**What the task asks**: Note each line where "return" appears, and copy it.

Start Dataset content

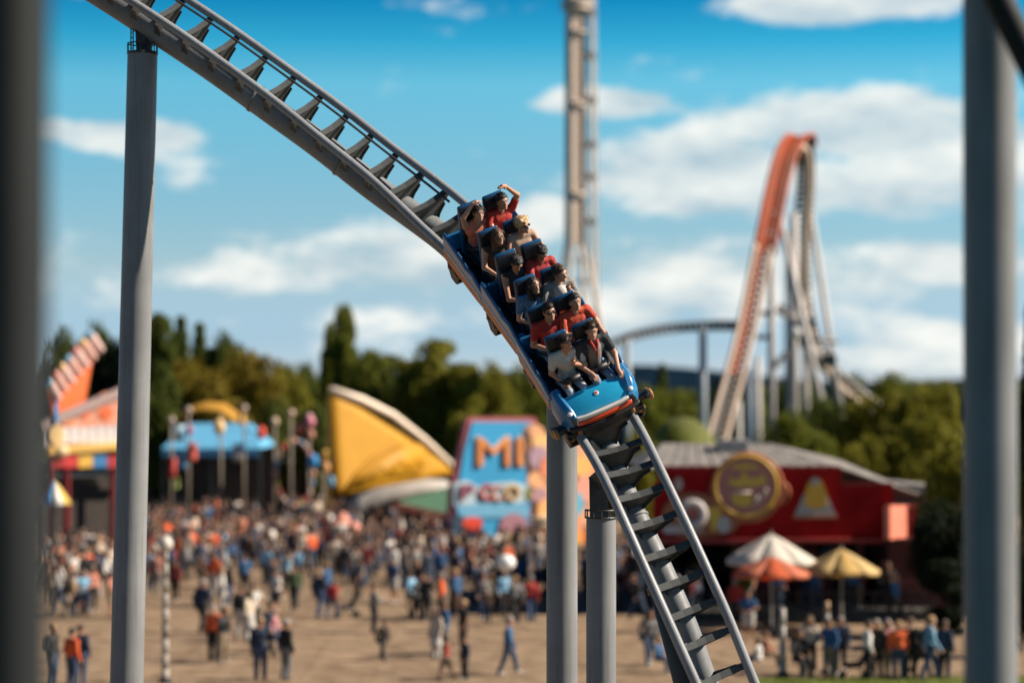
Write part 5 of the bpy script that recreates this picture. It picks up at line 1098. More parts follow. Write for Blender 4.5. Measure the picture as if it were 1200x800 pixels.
# the low grey hill track running out of its left side
lt = thing('low_coaster_track', 'low grey roller coaster track curving in from the left of the orange hill', 'roller coaster track', (at(823, 560, 186).x, 186, 0))
LP_ = [(690, 414, 178), (722, 400, 180), (745, 392, 182), (772, 386, 184), (800, 382.5, 186), (830, 381, 187), (858, 381, 188), (880, 383, 189)]
lp = [tuple(at(*q)) for q in LP_]; cvs = [Vector(cr(lp, u)) for u in np.linspace(0, 7, 60)]
for dy in (-.6, .6): MB().tube([p + Vector((0, dy, .25)) for p in cvs], .11, 8).build('rail', M_FDK, lt, smooth=True)
MB().tube([p - Vector((0, 0, .25)) for p in cvs], .2, 8).build('spine', cm((.16, .18, .20), .6), lt, smooth=True)
k = MB(); k.box((0, 0, 0), (.22, 1.5, .2)); k.box((0, 0, -.2), (.25, .5, .4)); TL = k.mesh('tie', M_FDK)
for i in range(2, 58, 2): inst('tie', TL, lt, cvs[i] + Vector((0, 0, .1)) - ORG[lt.name])
q = at(823.5, 384, 186.5); MB().tube([(q.x, q.y, 0), (q.x, q.y, q.z)], [.36, .30], 10).build('support_leg', cm((.22, .26, .30), .6), lt, smooth=True)
q = at(735, 396, 181); MB().tube([(q.x, q.y, 0), (q.x, q.y, q.z)], [.34, .28], 10).build('support_leg', cm((.22, .26, .30), .6), lt, smooth=True)

# ------------------------------------------------------------------ posts at the bottom of the picture
def lamp_post(label, px, pt, pb, d, r, cols, head=True):
    p = at(px, pt, d); zb = max(0, at(px, pb, d).z) if pb else 0; t = thing('lamp_post', label, 'lamp post', (p.x, d, 0))
    n = len(cols); 
    for i, c_ in enumerate(cols): MB().tube([(p.x, d, p.z * i / n), (p.x, d, p.z * (i + 1) / n - .01)], [r * (1.5 - .5 * i / n), r * (1.5 - .5 * (i + 1) / n)], 12).build('shaft_segment', cm(c_, .6, var=.25, scale=5), t, smooth=True)
    MB().lathe((p.x, d, 0), [(r * 2.6, .02), (r * 2.6, .12), (r * 1.7, .2)], 12).build('base', M_DARKSTEEL, t)
    if head: MB().lathe((p.x, d, p.z), [(r * 1.2, -.1), (r * 2.8, .02), (r * 3.0, .2), (r * 1.8, .34), (r * .3, .4)], 12).build('lamp_head', cm((.55, .50, .44), .4), t, smooth=True)
W_ = (.34, .31, .27); K_ = (.16, .14, .11)
lamp_post('slim mottled white lamp post standing right of the left column', 194, 642, None, 77, .08, [W_, (.30, .27, .23), W_, K_, W_, W_, (.22, .2, .16), W_, W_])
lamp_post('short tapering white post on the path before the terrace', 917, 712, None, 78.5, .09, [W_, W_, (.4, .37, .33), (.42, .38, .34)], head=False)
lamp_post('brown and white banded post on the path before the terrace', 969, 704, None, 79.5, .085, [W_, (.05, .2, .4), K_, (.42, .30, .18), W_, (.35, .22, .12)], head=False)

# ------------------------------------------------------------------ trees
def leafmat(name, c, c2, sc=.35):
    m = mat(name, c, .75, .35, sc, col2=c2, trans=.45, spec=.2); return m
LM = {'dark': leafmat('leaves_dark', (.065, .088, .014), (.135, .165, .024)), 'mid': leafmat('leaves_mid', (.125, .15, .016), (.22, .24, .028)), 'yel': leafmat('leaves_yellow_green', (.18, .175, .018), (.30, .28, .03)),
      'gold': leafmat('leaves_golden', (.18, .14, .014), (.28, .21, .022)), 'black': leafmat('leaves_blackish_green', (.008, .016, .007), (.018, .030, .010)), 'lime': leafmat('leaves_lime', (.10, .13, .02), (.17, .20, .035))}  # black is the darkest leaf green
M_BARK = mat('bark', (.055, .04, .028), .9, .35, 3, bump=.3)
def crown_mesh(kind, seed):
    r = np.random.default_rng(seed); cl = []
    if kind == 'tall':
        for _ in range(46):
            v = r.normal(size=3); v /= np.linalg.norm(v); q = r.uniform(.3, 1) ** .6; cl.append((v[0] * q * .15, v[1] * q * .15, .53 + v[2] * q * .40, r.uniform(.055, .10)))
        per, ls = 190, .022
    elif kind == 'broad':
        for _ in range(34):
            v = r.normal(size=3); v /= np.linalg.norm(v); q = r.uniform(.35, 1) ** .6; cl.append((v[0] * q * .40, v[1] * q * .40, .60 + v[2] * q * .32, r.uniform(.10, .19)))
        per, ls = 210, .034
    elif kind == 'poplar':
        for i in range(40):
            z = .10 + .86 * i / 39; w = .13 * (math.sin(math.pi * min(1, (z + .12) / 1.16)) ** .6); a = r.uniform(0, 6.3); q = r.uniform(.1, .9) * w; cl.append((math.cos(a) * q, math.sin(a) * q, z, r.uniform(.06, .10)))
        per, ls = 260, .026
    elif kind == 'conifer':
        for i in range(15):
            z = .08 + .88 * i / 14; w = .25 * (1 - z) ** .8 + .015
            for j in range(7):
                a = j * .9 + i * 1.3 + r.uniform(-.2, .2)
                for f in (.45, .85): cl.append((math.cos(a) * w * f, math.sin(a) * w * f, z - .05 * f, .022 + .16 * w))
        per, ls = 34, .020
    else:
        for _ in range(22):
            v = r.normal(size=3); v /= np.linalg.norm(v); q = r.uniform(.3, 1); cl.append((v[0] * q * .5, v[1] * q * .4, .45 + v[2] * q * .4, r.uniform(.12, .22)))
        per, ls = 220, .038
    N = len(cl) * per; cl = np.array(cl); k = np.repeat(np.arange(len(cl)), per)
    d = r.normal(size=(N, 3)); d /= np.linalg.norm(d, axis=1)[:, None]
    rad = cl[k, 3] * r.uniform(.72, 1.12, N)
    c = cl[k, :3] + d * rad[:, None] * np.array([1.1, 1.1, .8])
    nrm = d + r.normal(size=(N, 3)) * .55 + np.array([0, 0, .25]); nrm /= np.linalg.norm(nrm, axis=1)[:, None]
    u = np.cross(nrm, r.normal(size=(N, 3))); u /= np.linalg.norm(u, axis=1)[:, None]; w = np.cross(nrm, u)
    s = (ls * r.uniform(.6, 1.35, N))[:, None]
    V = np.stack([c - u * s * .8, c - w * s * .45, c + u * s * .8, c + w * s * .45], 1).reshape(-1, 3)
    me = bpy.data.meshes.new('crown'); me.vertices.add(len(V)); me.vertices.foreach_set('co', V.ravel()); me.loops.add(4 * N); me.loops.foreach_set('vertex_index', np.arange(4 * N)); me.polygons.add(N); me.polygons.foreach_set('loop_start', np.arange(N) * 4)
    me.update(calc_edges=True); me.materials.append(LM['mid'])
    t = MB(); top = {'broad': .75, 'tall': .85, 'poplar': .9, 'conifer': .95, 'bush': .3}[kind]; rr = {'broad': .03, 'tall': .022, 'poplar': .022, 'conifer': .02, 'bush': .015}[kind]
    t.tube([(0, 0, 0), (.006, .003, top * .35), (-.004, .006, top * .7), (0, 0, top)], [rr * 1.25, rr, rr * .7, rr * .25], 8)
    for i in range(7):
        a = r.uniform(0, 6.3); z = top * r.uniform(.3, .7); q = {'broad': .28, 'tall': .12, 'poplar': .07, 'conifer': .1, 'bush': .25}[kind]
        t.tube([(0, 0, z), (math.cos(a) * q * .5, math.sin(a) * q * .5, z + .10), (math.cos(a) * q, math.sin(a) * q, z + .16)], [rr * .5, rr * .3, rr * .1], 6)
    return me, t.mesh('trunk', M_BARK, smooth=True)
CROWNS = {k: [crown_mesh(k, 11 * i + len(k)) for i in range(n)] for k, n in (('broad', 4), ('tall', 3), ('poplar', 2), ('conifer', 2), ('bush', 2))}
seen_tree = {}
def tree(px, py, w, d, kind, col, label, group='trees behind the park', top=0):
    p = at(px, py, d); h = p.z; me, tr = random.choice(CROWNS[kind]); nat = {'broad': 1.0, 'tall': .42, 'poplar': .36, 'conifer': .52, 'bush': 1.25}[kind]
    sx = w * d / F_PX / nat * 1.08; name = {'broad': 'tree', 'tall': 'poplar_tree', 'poplar': 'poplar_tree', 'conifer': 'conifer_tree', 'bush': 'bush'}[kind]
    t = thing(name, label, {'bush': 'bush'}.get(kind, 'tree'), (p.x, d, 0), group); t.rotation_euler.z = random.uniform(0, 6.28); t.scale = (sx, sx, h)
    o = inst('crown', me, t)
    o.material_slots[0].link = 'OBJECT'; o.material_slots[0].material = LM[col]
    inst('trunk', tr, t)
    return t
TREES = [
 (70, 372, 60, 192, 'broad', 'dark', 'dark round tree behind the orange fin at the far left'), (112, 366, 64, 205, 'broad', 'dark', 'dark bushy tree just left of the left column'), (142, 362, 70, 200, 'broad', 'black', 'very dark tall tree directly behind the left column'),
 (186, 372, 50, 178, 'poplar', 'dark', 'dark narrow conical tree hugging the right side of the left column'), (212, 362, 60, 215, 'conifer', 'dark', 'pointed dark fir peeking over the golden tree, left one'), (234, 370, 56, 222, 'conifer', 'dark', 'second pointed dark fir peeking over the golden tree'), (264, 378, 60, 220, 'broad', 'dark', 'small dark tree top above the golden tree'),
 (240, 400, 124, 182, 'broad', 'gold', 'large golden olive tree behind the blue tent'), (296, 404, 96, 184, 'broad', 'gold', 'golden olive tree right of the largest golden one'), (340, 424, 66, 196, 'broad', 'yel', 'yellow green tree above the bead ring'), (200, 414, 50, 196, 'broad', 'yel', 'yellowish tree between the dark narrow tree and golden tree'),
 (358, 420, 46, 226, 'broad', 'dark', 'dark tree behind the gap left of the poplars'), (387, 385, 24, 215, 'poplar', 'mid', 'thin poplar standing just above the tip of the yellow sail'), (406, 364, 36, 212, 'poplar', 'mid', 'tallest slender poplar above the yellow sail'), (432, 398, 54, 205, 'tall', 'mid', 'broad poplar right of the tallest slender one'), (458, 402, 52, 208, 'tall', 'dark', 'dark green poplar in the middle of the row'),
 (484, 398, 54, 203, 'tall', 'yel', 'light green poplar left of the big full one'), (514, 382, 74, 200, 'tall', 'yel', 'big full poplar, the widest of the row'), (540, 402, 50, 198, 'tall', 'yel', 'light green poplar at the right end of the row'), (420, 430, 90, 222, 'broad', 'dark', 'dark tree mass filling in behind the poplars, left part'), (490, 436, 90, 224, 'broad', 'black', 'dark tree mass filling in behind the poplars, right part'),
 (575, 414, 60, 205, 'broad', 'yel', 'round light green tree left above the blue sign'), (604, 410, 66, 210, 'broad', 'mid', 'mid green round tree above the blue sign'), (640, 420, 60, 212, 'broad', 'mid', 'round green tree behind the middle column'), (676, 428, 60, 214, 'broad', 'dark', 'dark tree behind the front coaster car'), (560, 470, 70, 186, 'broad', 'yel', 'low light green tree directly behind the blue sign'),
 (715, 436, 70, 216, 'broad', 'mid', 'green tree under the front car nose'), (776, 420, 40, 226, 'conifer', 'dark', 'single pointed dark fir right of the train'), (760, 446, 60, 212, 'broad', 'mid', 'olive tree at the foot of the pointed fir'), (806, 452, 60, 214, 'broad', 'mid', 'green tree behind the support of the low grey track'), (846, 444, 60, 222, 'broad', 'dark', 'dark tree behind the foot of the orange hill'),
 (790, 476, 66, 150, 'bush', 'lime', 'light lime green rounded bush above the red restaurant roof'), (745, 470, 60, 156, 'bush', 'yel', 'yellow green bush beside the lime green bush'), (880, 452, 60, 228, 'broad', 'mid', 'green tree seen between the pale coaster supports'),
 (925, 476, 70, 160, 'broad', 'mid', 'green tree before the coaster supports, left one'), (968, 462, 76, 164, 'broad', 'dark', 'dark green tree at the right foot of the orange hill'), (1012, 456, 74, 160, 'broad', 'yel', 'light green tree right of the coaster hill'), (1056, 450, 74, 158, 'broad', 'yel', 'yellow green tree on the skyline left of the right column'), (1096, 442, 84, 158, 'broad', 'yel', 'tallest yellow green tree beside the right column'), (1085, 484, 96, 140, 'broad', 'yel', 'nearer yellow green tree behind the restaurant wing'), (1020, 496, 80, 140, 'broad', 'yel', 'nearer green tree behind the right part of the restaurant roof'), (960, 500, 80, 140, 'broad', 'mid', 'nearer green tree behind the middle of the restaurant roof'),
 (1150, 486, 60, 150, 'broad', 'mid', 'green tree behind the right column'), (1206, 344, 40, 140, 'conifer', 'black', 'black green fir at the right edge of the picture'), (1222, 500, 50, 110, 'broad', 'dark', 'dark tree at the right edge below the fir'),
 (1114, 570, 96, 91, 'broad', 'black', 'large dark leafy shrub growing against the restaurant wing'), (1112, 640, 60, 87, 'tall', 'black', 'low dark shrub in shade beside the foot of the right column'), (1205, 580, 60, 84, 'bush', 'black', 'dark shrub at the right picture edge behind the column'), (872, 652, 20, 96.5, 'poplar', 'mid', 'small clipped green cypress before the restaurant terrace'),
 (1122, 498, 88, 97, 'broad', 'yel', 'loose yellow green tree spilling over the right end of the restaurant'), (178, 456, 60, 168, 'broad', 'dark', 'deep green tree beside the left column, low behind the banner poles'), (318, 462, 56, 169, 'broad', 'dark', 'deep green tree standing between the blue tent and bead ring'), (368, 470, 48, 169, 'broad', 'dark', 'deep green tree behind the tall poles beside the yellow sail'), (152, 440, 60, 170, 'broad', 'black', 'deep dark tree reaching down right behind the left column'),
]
for t_ in TREES: tree(*t_)
LANDM = ['leftmost column', 'orange fin', 'gap left of the tall column', 'tall left column', 'narrow dark tree', 'twin pointed firs', 'largest golden tree', 'second golden tree', 'bead ring tree', 'tip of the yellow sail', 'tallest slender poplar', 'broad poplar', 'big full poplar', 'left edge of the blue sign', 'top of the blue sign', 'middle column', 'front car', 'nose of the train', 'pointed fir', 'low grey track support', 'foot of the orange hill', 'pale coaster supports', 'right end of the hill coaster', 'restaurant wing roof', 'right column', 'right picture edge']
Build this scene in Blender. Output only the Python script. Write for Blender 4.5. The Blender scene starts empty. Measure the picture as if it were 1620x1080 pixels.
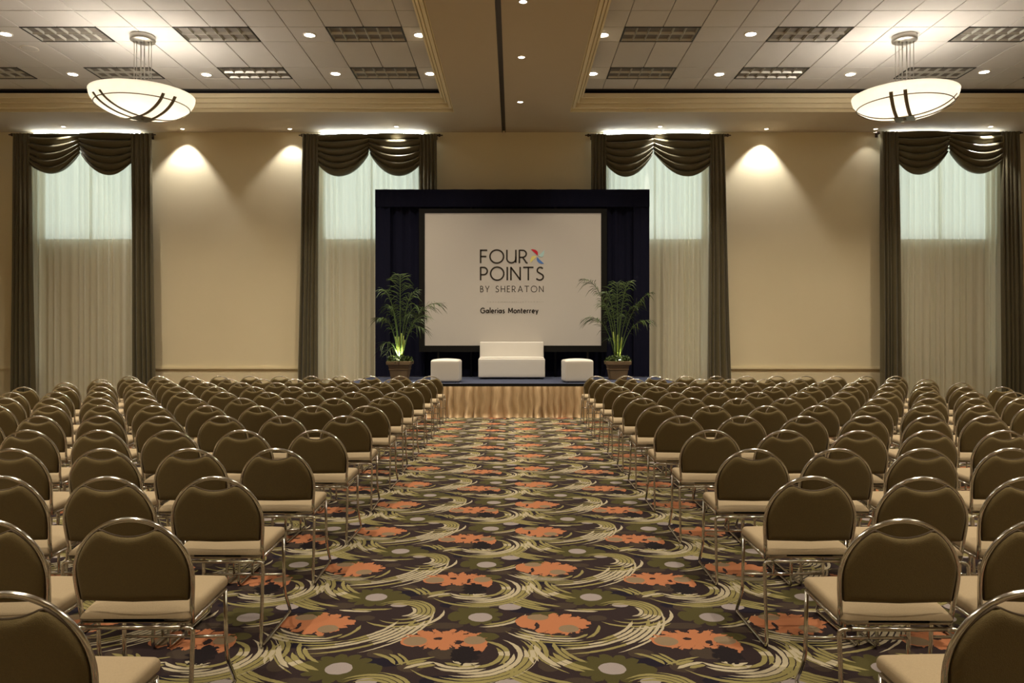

End Dataset content

**Final answer**:
    m = mat(name, c, .75, .35, sc, col2=c2, trans=.45, spec=.2); return m
    return me, t.mesh('trunk', M_BARK, smooth=True)
    return t